22 of 22 people found the following review helpful:
5.0 out of 5 stars
Review from Physics World, January 2000,
By A Customer
This review is from: The 85 Ways to Tie a Tie: The Science and Aesthetics of Tie Knots (Hardcover)
Publishers seem to have hit on a winning formula for non-fiction books in recent years. Take a seemingly esoteric subject, mix in lots of history, add plenty of anecdotes, keep it short, and print the book in a nice, compact form with expensive paper and lots of arty pictures. The best-selling Longitude by Dava Sobel led the way, now...repeated with this book on the physics of tie knots.It's a brilliant idea for a book. Thomas Fink and Yong Mao are condensed-matter theorists at the Cavendish Laboratory, Cambridge, and their work on tying knots made headlines around the world last year after it was published in Nature (1999, 398, 31). Using ideas from statistical mechanics, they worked out that there are 85 ways to tie a necktie. However, only 13 of these knots were deemed to be aesthetic on the grounds of "symmetry" and "balance". Three of these - the Windsor, the half-Windsor and the four-in-hand - were already widely known, whilst a fourth, dubbed the Nicky, was found to be a simpler version of the unaesthetic "Pratt", which was invented to much acclaim in 1989. This left nine brand new ways to tie a tie. This book provides a full description of how to tie each of the 85 ties, with pictures of the 13 aesthetic ones. There is a history of tie-wearing - the Duke of Windsor apparently did not invent the Windsor - and a brief discussion of the science of knots. There are also some pictures of various celebrities wearing ties - Ernest Rutherford, it seems, favoured the four-in-hand. So rather than publish what could have been a straightforward but possibly dull book about the science of knots, the authors have thought laterally to come up with an imaginative and clever book that must have had the publishers' marketing executives licking their lips. Other physicists who think they have a book inside them could do well to study this book's successful formula. Martin Durrani, for Physics World.

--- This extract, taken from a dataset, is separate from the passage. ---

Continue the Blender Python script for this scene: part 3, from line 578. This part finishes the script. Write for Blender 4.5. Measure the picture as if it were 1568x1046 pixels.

15 of 15 people found the following review helpful:
5.0 out of 5 stars
A delightful read,
By A Customer
This review is from: The 85 Ways to Tie a Tie: The Science and Aesthetics of Tie Knots (Hardcover)
I've really enjoyed reading this book. I could have learned to tie ties as never before, but I have also enjoyed reading the history and anecdotes of the neckwear. The language of the book is concise and elegant. There are illustrations and pictures of tie tying and of historical fitures wearing their neckwear in style. It's a book to read for the science of tying a knot as well as the fun of it.